Por último, considerando que o Estado proíbe o homicídio, tem ele legitimidade para, retribuir, aplicando a pena capital? Não. O estado não pode se colocar no mesmo plano do indivíduo, que age por raiva, paixão, interesse, defesa. O Estado responde mediatamente, racionalmente, reflexivamente. O Estado também tem o direito de se defender, entretanto, por ser mais forte que o indivíduo, eis que detém o monopólio da força, não tem necessidade de matar em defesa própria.
Assim, a pena de morte, tendo como fundamento a retribuição do mal, não cumpre seu objetivo, na medida em que nenhuma retribuição repara a ofensa ocorrida.
O terceiro argumento trata da exemplaridade da pena capital, isto é, sustentam seus defensores que o ?perigo de morte?, seja através da determinação abstrata da lei, seja através da execução de outros criminosos, redundaria em maior reflexão daqueles que estariam na iminência de cometer crimes, afirmando que as penas, quando brandas, tratar-se-iam de ?convites? à prática delituosa.

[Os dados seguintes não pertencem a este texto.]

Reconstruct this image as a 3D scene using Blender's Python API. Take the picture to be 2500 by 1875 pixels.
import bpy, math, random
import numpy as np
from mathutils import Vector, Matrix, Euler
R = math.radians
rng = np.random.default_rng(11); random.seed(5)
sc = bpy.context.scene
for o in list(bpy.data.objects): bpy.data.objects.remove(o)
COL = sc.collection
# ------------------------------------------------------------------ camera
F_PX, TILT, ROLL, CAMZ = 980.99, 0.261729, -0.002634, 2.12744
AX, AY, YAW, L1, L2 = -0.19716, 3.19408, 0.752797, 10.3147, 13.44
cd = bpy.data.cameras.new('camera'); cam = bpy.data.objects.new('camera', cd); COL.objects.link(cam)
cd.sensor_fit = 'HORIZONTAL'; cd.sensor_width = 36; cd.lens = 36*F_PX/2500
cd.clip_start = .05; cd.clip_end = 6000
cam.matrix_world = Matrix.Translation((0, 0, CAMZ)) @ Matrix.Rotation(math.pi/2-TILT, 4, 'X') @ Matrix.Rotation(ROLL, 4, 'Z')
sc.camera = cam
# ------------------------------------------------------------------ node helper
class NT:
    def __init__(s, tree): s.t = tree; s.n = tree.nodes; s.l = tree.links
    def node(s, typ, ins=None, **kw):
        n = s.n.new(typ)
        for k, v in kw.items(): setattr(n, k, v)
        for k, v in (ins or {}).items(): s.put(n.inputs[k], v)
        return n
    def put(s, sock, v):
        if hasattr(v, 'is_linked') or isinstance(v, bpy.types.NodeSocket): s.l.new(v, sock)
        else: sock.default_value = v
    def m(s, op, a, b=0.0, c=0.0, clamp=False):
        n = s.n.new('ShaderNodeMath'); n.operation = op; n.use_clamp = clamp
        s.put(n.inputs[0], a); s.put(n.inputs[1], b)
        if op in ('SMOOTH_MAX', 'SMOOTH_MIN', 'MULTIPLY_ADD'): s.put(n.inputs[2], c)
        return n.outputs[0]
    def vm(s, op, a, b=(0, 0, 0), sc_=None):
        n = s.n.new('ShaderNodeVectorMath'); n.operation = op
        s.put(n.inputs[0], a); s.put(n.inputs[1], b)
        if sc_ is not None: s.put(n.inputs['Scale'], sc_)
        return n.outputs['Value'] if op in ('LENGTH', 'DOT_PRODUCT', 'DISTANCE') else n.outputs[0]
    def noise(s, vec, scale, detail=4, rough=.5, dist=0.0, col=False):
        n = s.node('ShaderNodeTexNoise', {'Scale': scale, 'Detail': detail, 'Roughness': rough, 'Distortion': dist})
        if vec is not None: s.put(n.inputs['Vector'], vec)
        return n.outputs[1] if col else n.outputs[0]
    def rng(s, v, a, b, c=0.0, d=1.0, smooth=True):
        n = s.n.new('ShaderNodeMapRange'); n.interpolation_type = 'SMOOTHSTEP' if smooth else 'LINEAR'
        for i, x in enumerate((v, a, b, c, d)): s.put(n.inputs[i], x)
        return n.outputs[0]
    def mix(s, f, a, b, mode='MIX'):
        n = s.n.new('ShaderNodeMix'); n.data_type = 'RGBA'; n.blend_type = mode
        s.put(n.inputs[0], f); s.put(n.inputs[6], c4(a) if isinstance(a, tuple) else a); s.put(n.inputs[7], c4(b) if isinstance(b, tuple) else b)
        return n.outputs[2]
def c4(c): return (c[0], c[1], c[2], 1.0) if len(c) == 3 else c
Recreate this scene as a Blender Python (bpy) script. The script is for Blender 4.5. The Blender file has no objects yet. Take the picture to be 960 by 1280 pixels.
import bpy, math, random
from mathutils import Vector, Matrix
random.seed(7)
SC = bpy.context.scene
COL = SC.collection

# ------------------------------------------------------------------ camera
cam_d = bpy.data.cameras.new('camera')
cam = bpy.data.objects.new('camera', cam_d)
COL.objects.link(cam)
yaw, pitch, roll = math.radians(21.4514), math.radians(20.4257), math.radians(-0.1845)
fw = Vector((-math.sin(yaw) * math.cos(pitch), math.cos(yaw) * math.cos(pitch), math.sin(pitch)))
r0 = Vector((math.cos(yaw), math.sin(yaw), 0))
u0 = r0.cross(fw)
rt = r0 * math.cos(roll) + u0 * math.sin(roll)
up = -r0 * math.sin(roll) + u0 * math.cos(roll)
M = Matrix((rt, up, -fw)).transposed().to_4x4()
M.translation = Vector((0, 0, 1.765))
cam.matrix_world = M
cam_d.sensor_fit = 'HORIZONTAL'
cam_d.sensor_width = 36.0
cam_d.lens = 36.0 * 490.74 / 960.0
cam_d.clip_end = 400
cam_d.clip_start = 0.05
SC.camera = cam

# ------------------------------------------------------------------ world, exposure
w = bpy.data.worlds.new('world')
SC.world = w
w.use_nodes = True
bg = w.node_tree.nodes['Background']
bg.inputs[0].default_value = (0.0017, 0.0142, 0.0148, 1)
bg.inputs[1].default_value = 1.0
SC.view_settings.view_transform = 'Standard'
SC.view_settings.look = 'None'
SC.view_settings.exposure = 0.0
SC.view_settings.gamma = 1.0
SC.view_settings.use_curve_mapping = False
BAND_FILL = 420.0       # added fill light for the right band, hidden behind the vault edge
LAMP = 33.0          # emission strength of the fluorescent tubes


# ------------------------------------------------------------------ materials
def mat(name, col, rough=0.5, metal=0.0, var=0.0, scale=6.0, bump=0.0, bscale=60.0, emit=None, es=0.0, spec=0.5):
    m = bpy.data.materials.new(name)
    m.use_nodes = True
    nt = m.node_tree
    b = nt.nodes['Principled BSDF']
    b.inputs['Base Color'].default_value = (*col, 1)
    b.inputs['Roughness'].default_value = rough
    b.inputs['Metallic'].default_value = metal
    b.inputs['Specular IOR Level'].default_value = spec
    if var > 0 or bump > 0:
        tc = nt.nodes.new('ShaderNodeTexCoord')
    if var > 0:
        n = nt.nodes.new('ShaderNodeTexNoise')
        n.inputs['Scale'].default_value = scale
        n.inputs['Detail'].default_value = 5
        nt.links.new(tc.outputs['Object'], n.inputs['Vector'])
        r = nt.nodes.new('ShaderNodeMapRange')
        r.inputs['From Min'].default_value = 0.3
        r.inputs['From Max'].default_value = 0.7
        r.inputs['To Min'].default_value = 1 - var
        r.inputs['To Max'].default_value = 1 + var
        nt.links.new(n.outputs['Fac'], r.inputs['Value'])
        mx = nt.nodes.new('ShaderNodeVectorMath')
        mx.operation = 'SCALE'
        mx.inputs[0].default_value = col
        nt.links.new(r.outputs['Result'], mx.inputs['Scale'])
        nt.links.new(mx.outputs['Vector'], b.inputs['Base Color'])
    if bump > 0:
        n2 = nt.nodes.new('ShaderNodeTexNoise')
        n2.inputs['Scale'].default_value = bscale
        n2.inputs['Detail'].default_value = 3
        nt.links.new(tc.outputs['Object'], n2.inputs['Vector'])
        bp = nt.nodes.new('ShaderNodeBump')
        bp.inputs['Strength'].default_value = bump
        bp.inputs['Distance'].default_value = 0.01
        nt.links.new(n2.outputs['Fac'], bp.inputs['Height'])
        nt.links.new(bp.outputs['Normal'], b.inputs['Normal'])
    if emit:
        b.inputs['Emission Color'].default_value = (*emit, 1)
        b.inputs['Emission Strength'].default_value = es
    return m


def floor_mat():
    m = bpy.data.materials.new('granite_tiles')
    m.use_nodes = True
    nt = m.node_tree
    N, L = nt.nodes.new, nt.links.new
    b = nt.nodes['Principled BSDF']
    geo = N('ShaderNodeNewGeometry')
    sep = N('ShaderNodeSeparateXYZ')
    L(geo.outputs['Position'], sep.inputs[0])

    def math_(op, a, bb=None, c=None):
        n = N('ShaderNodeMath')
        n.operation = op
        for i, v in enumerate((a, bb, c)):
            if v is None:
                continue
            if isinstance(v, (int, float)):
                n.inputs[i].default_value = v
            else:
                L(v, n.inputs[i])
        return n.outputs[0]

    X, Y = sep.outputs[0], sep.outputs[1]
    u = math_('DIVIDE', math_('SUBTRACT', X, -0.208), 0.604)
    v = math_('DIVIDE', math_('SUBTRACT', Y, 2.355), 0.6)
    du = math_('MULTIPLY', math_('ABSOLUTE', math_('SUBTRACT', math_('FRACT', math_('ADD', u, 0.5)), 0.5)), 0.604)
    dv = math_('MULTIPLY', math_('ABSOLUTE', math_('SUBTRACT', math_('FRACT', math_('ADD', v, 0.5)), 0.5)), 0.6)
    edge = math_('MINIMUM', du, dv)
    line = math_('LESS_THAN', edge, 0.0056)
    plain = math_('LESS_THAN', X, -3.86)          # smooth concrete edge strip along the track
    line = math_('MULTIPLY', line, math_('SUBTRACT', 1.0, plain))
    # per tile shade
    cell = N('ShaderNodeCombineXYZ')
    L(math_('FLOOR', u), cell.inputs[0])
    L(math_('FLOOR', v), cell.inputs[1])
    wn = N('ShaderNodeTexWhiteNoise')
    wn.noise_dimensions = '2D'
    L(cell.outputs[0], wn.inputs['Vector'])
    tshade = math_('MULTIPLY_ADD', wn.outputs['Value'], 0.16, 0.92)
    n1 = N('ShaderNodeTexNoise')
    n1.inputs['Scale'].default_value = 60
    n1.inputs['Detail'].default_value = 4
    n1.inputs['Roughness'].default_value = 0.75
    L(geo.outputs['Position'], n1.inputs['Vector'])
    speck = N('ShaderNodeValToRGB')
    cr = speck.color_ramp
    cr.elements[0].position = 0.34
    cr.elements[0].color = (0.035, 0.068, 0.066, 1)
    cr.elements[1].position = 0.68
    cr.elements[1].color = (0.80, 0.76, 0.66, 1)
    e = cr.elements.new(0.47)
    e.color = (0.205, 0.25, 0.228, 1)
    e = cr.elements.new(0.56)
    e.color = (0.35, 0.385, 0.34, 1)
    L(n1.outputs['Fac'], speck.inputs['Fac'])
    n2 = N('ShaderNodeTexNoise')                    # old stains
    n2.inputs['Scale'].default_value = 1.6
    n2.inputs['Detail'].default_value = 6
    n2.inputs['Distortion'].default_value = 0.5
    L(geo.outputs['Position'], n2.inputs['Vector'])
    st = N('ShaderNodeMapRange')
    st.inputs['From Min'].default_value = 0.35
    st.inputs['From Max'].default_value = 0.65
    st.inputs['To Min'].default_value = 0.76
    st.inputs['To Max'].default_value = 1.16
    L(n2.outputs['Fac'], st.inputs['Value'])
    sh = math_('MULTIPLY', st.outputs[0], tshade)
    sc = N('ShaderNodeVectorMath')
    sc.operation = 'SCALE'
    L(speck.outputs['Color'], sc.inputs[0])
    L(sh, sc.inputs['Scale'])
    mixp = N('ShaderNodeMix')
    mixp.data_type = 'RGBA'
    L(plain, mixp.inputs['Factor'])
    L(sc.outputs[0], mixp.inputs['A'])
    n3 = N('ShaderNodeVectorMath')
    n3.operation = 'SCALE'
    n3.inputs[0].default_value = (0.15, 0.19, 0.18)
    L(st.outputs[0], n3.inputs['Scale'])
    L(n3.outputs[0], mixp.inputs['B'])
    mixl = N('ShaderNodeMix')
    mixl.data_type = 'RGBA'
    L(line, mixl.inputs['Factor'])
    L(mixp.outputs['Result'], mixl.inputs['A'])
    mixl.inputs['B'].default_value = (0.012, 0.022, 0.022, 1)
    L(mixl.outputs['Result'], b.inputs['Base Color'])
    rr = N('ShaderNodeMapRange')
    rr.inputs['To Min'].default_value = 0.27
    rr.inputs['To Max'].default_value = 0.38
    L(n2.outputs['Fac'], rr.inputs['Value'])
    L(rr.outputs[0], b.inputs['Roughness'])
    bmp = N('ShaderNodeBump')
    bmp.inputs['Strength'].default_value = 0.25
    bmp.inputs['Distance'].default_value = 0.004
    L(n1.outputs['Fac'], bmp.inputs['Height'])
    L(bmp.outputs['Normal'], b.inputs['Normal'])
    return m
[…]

Esse argumento é falacioso, pois a intimidação não tem o condão de atingir o fim almejado pelos defensores da pena capital. Se essa ameaça realmente fosse eficaz, ao ser realizada a primeira execução ou ainda pela determinação abstrata da lei, os índices de criminalidade reduziriam, e isso não ocorre nos países que a admitem.
Exemplos históricos autenticam tal afirmação. Na Inglaterra, no início do século passado, enquanto ladrões eram enforcados em praça pública, outros aproveitavam o fato para roubarem as residências daqueles que estavam assistindo a execução. Outro exemplo refutador vem dos Estados Unidos. Como é sabido, em 1976 a Suprema Corte daquele país reviu seu posicionamento anterior, passando a admitir, em relação ao homicídio, que os Estados-membros voltassem a incluir a pena capital no rol das sanções, sem que isso gerasse ofensa à Constituição. Tal reinserção revelou dados estatísticos que desautorizam proclamar a alegada eficácia da pena capital, pelo seu caráter intimidador. Em vários Estados, apesar da reinserção da pena de morte, o volume de homicídios aumentou, dentre eles o Texas e Louisiana que são os recordistas de execução. Noutros Estado, entretanto, como Havaí e Michigan, houve diminuição do número de homicídios, apesar de não terem optado pela adoção do suplício máximo. Tais dados corroboram a advertência de Beccaria, formulada há 240 anos, no sentido de que não é a crueldade da pena que inibe o criminoso, mas sim a crença de que ela será infalivelmente aplicada. Note-se, ainda, que as execuções eram públicas e, mesmo assim, a exemplaridade já não funcionava. Hoje funcionariam menos ainda, eis que as execuções são realizadas discretamente, ?na calada da noite?, com pouquíssimas testemunhas. Nesse mesmo sentido, não há qualquer estudo demonstrando que os países que adotam ou adotaram essa espécie de pena provocaram uma diminuição da criminalidade. Essa incapacidade da ameaça é compreensível, mesmo porque, quem comete um delito o pratica na certeza de que não será descoberto, caso contrário não o praticaria.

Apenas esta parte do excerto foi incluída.